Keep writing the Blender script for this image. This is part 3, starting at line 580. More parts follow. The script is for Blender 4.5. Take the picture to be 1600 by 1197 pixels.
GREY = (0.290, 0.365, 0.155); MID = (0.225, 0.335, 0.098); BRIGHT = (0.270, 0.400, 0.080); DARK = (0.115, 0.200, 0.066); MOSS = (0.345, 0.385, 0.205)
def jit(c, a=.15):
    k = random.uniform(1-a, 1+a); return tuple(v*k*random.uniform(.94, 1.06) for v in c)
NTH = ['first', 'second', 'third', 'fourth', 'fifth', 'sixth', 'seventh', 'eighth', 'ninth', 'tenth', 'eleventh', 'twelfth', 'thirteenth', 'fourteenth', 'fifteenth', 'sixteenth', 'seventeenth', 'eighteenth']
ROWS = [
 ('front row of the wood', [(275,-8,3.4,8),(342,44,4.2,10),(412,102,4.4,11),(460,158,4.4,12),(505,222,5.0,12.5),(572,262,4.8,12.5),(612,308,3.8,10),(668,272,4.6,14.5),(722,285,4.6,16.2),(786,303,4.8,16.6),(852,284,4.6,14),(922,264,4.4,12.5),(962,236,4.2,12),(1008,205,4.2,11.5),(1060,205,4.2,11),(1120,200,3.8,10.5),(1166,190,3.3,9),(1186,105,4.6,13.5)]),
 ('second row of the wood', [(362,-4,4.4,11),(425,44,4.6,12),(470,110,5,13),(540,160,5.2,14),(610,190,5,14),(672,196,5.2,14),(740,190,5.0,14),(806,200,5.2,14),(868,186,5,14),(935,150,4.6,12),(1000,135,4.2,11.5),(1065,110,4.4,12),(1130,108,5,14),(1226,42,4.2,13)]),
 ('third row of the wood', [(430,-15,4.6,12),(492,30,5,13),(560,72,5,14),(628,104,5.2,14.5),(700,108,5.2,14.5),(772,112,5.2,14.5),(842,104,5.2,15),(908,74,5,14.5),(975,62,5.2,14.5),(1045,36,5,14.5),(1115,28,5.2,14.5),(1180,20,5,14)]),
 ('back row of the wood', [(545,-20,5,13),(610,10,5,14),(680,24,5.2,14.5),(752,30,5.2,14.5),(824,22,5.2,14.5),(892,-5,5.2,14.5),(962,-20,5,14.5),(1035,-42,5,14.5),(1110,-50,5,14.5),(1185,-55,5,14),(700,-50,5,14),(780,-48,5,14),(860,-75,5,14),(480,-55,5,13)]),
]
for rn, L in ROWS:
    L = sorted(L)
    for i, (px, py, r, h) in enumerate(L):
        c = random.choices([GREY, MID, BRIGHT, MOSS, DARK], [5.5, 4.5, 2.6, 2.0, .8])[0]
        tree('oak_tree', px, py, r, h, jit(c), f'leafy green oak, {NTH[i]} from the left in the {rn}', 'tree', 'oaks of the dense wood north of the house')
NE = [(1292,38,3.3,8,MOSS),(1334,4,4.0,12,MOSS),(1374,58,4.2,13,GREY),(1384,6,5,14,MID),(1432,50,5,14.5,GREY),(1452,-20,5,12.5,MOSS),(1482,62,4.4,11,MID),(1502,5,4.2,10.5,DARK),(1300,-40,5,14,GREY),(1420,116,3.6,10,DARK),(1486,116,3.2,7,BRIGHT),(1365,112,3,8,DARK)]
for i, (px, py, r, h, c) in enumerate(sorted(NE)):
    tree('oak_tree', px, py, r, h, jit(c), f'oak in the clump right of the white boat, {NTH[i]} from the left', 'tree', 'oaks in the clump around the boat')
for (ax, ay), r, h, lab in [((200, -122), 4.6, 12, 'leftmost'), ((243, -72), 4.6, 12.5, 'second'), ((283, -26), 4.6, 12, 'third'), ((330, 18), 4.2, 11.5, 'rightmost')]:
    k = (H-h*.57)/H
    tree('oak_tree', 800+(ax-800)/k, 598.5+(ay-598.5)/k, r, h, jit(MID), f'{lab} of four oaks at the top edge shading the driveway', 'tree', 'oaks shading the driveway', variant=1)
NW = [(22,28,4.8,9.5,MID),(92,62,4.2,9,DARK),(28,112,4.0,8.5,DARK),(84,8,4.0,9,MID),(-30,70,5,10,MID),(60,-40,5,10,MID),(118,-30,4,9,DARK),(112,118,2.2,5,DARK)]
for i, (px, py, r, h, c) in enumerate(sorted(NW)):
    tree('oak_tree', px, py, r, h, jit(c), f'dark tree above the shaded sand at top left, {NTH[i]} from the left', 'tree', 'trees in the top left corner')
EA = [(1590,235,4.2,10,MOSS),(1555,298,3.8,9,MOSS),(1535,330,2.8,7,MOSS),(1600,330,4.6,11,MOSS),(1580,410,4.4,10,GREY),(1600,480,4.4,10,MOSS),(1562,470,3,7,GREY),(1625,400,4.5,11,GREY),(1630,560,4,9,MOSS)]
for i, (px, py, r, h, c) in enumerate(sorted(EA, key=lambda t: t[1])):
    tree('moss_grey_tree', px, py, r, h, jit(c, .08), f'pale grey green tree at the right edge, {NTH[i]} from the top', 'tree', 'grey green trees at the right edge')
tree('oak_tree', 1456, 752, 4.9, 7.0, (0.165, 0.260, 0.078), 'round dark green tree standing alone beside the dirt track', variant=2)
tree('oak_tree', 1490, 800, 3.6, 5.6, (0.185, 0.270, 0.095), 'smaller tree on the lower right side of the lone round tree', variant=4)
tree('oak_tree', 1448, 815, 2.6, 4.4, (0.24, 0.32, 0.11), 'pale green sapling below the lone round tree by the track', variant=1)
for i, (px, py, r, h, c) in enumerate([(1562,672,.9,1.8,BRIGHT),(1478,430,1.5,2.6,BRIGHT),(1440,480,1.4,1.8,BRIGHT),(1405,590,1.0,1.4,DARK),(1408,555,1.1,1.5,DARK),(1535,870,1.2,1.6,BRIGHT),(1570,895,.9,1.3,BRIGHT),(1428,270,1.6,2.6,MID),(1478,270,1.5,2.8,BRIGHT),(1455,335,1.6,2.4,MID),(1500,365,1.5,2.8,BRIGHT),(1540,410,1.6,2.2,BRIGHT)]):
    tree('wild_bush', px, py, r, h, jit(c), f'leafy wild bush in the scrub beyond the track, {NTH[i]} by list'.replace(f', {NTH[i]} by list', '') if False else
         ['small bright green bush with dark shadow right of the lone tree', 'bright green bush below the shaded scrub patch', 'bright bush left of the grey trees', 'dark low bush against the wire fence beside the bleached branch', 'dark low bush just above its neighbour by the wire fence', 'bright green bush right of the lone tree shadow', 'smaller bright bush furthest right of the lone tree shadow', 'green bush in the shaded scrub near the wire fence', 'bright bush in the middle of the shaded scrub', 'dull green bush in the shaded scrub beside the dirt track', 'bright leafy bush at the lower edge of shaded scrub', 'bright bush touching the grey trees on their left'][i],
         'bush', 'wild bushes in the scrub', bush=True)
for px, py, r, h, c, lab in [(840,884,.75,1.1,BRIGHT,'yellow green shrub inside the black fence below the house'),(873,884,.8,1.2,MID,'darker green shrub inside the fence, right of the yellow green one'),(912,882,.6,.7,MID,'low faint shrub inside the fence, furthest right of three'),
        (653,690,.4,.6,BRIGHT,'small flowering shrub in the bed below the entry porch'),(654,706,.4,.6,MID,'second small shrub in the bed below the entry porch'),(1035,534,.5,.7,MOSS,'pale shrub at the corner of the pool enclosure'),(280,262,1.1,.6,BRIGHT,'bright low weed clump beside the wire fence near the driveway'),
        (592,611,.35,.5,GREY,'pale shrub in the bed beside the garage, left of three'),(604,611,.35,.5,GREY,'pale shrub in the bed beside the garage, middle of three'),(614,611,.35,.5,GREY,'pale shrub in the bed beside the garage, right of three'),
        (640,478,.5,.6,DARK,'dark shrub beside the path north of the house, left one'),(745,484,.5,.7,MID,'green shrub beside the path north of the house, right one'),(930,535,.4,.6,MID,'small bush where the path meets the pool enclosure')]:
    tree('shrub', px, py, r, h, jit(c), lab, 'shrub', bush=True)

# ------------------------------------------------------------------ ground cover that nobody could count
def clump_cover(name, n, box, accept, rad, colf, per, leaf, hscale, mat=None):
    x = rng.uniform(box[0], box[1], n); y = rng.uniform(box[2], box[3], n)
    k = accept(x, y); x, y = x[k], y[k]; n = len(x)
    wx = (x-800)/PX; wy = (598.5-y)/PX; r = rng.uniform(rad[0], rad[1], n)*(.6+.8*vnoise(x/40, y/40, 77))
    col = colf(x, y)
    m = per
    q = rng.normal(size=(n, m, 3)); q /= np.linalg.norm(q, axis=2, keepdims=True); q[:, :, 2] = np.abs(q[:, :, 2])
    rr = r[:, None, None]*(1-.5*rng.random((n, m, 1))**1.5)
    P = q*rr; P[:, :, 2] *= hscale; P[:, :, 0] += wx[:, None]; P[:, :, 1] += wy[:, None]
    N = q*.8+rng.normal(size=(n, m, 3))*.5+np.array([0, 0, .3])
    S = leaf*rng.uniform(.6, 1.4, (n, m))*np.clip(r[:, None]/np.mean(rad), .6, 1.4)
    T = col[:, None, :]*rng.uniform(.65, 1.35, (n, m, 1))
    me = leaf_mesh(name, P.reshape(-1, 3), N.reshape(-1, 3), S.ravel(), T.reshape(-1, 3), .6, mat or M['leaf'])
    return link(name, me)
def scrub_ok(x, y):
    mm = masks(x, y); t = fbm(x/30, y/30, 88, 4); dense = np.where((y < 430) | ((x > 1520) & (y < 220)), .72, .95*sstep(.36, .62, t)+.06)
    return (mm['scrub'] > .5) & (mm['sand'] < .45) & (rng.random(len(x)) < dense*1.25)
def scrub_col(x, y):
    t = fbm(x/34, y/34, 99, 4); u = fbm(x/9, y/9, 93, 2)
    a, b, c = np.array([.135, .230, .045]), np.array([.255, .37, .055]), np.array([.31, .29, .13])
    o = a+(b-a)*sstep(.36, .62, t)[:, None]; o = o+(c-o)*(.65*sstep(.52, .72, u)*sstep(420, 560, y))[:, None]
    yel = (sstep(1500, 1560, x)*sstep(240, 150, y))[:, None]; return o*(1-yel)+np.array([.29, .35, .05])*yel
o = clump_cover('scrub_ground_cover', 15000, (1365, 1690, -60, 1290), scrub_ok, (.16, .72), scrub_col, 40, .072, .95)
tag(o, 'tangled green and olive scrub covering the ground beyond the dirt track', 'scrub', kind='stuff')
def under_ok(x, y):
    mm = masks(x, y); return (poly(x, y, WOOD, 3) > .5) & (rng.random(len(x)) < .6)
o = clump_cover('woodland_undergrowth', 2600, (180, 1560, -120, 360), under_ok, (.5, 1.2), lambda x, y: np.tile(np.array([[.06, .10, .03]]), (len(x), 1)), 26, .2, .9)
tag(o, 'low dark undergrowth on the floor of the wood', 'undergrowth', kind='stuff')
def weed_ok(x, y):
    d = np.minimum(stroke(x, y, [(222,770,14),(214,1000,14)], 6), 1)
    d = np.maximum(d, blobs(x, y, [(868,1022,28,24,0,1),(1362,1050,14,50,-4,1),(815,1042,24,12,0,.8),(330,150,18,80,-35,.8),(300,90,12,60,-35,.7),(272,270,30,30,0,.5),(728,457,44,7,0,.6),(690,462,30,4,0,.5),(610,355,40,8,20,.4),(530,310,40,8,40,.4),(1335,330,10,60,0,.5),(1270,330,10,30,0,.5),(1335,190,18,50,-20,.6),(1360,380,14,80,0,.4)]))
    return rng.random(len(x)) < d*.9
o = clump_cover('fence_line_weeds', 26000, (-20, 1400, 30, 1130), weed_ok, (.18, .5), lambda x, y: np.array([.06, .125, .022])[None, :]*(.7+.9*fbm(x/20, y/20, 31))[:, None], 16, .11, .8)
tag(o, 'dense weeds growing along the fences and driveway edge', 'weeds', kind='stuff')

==

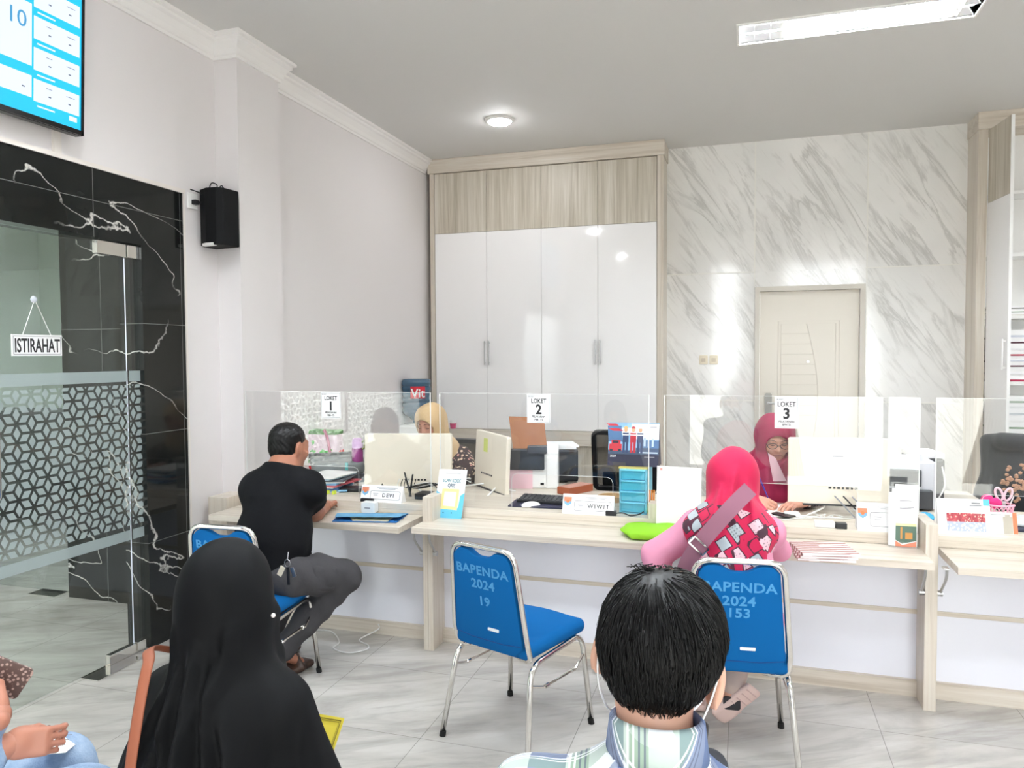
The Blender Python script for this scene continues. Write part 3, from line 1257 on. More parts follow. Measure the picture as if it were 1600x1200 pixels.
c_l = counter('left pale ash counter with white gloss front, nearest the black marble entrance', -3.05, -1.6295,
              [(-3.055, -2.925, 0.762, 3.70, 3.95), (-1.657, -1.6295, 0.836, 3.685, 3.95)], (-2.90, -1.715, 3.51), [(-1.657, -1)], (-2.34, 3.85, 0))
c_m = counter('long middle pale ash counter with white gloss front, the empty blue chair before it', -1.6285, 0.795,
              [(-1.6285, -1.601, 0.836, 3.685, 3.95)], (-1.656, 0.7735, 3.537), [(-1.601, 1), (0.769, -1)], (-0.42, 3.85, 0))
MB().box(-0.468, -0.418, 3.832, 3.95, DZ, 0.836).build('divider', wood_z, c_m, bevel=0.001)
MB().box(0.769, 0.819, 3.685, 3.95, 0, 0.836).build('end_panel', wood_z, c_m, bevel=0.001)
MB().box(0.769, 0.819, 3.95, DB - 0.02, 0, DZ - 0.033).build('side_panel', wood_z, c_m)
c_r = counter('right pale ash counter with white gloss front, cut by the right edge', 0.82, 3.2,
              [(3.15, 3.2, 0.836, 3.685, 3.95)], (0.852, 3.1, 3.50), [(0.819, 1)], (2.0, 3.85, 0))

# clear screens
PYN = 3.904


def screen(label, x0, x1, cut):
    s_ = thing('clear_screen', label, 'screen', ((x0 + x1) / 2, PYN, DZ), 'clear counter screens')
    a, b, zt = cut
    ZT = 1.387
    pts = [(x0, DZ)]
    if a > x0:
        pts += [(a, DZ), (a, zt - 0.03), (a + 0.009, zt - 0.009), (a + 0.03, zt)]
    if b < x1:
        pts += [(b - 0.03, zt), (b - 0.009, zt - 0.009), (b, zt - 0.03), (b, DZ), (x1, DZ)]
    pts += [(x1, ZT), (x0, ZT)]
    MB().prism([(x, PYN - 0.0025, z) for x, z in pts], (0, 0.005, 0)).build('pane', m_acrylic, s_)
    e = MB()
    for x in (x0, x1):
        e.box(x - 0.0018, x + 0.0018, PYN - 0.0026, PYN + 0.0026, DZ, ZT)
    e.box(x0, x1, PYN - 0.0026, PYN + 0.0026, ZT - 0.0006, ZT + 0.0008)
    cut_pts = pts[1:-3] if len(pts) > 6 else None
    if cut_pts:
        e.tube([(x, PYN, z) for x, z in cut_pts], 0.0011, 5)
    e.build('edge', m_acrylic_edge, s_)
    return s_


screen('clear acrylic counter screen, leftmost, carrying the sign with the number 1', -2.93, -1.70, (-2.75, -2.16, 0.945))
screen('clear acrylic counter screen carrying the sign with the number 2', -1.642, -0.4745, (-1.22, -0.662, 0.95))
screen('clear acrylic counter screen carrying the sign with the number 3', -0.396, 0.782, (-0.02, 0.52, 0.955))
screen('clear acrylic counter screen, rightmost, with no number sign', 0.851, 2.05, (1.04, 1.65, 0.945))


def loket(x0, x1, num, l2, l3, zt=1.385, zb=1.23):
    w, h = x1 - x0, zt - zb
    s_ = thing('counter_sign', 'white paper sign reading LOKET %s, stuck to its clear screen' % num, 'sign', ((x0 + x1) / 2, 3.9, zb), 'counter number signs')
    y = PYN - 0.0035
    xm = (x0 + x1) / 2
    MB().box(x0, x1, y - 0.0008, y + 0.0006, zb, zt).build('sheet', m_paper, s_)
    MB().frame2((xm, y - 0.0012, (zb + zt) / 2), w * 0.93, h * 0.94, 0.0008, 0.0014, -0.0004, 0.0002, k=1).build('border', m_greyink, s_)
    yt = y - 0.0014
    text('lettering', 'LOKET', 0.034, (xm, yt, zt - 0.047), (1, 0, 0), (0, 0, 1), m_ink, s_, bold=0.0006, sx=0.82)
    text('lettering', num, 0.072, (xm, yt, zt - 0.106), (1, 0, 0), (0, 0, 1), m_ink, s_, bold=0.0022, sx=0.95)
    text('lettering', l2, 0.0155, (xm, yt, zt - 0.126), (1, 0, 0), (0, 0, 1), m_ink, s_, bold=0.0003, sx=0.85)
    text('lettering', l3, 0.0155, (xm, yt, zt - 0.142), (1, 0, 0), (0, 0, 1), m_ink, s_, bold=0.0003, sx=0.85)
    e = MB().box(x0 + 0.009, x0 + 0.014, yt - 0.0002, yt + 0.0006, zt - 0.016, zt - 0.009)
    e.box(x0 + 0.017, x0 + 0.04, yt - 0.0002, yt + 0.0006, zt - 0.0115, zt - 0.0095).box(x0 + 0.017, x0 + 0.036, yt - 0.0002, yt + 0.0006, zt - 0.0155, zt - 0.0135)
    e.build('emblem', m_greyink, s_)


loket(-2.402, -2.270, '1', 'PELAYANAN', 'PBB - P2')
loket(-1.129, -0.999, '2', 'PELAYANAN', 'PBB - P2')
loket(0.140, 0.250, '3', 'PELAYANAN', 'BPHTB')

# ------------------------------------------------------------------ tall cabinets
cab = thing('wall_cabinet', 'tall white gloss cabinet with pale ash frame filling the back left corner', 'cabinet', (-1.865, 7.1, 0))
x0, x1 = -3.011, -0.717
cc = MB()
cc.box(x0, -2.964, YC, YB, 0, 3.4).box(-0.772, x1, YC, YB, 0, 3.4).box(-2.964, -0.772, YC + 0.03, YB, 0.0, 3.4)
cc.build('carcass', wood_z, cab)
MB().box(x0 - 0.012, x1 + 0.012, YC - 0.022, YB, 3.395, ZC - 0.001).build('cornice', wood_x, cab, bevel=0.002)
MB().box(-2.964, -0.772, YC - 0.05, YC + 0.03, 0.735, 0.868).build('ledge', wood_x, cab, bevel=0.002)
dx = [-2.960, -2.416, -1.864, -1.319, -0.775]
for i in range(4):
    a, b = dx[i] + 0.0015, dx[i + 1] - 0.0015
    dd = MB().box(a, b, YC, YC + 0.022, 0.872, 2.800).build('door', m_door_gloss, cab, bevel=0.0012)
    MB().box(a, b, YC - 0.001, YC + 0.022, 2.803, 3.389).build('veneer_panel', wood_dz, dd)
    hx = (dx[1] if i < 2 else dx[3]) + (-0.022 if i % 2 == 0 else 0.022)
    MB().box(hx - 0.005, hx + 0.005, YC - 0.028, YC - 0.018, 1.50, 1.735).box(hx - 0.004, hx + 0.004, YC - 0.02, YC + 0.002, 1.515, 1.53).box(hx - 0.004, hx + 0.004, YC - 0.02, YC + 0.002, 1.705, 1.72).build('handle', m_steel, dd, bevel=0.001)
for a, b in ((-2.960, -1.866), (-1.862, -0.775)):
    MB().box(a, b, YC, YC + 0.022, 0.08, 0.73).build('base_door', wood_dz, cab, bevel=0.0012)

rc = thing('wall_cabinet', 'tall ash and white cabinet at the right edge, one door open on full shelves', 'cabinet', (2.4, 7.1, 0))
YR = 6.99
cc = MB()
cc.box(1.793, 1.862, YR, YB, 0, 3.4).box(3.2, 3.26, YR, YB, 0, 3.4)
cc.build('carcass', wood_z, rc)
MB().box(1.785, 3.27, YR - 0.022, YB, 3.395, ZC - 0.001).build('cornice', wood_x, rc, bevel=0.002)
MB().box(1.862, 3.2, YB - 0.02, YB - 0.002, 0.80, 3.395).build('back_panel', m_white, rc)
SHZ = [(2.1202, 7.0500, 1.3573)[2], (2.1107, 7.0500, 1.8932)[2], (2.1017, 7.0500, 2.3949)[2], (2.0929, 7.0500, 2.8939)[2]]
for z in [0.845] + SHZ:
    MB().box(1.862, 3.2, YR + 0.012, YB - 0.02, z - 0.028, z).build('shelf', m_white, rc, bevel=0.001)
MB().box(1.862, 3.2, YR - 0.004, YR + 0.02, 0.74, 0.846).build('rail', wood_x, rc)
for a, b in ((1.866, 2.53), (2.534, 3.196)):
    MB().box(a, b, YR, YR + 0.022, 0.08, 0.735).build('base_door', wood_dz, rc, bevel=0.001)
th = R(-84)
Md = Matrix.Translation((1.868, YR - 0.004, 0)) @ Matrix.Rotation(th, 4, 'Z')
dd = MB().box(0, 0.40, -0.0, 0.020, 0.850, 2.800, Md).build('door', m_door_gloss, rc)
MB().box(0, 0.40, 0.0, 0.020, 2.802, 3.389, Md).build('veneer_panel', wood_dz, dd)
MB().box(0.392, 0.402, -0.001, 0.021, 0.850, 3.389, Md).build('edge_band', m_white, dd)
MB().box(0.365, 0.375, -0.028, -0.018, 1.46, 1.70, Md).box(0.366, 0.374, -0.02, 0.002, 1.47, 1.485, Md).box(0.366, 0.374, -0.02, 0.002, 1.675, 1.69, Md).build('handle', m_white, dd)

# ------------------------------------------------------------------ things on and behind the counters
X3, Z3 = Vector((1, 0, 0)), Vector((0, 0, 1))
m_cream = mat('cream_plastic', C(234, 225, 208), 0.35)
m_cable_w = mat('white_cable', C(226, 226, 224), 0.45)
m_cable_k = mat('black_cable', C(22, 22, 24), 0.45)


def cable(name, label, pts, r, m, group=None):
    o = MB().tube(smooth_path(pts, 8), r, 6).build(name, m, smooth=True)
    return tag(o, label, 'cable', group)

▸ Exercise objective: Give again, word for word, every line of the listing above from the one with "The Blender Python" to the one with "PYN = 3.904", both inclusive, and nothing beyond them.

▸ Written response:
The Blender Python script for this scene continues. Write part 3, from line 1257 on. More parts follow. Measure the picture as if it were 1600x1200 pixels.
c_l = counter('left pale ash counter with white gloss front, nearest the black marble entrance', -3.05, -1.6295,
              [(-3.055, -2.925, 0.762, 3.70, 3.95), (-1.657, -1.6295, 0.836, 3.685, 3.95)], (-2.90, -1.715, 3.51), [(-1.657, -1)], (-2.34, 3.85, 0))
c_m = counter('long middle pale ash counter with white gloss front, the empty blue chair before it', -1.6285, 0.795,
              [(-1.6285, -1.601, 0.836, 3.685, 3.95)], (-1.656, 0.7735, 3.537), [(-1.601, 1), (0.769, -1)], (-0.42, 3.85, 0))
MB().box(-0.468, -0.418, 3.832, 3.95, DZ, 0.836).build('divider', wood_z, c_m, bevel=0.001)
MB().box(0.769, 0.819, 3.685, 3.95, 0, 0.836).build('end_panel', wood_z, c_m, bevel=0.001)
MB().box(0.769, 0.819, 3.95, DB - 0.02, 0, DZ - 0.033).build('side_panel', wood_z, c_m)
c_r = counter('right pale ash counter with white gloss front, cut by the right edge', 0.82, 3.2,
              [(3.15, 3.2, 0.836, 3.685, 3.95)], (0.852, 3.1, 3.50), [(0.819, 1)], (2.0, 3.85, 0))

# clear screens
PYN = 3.904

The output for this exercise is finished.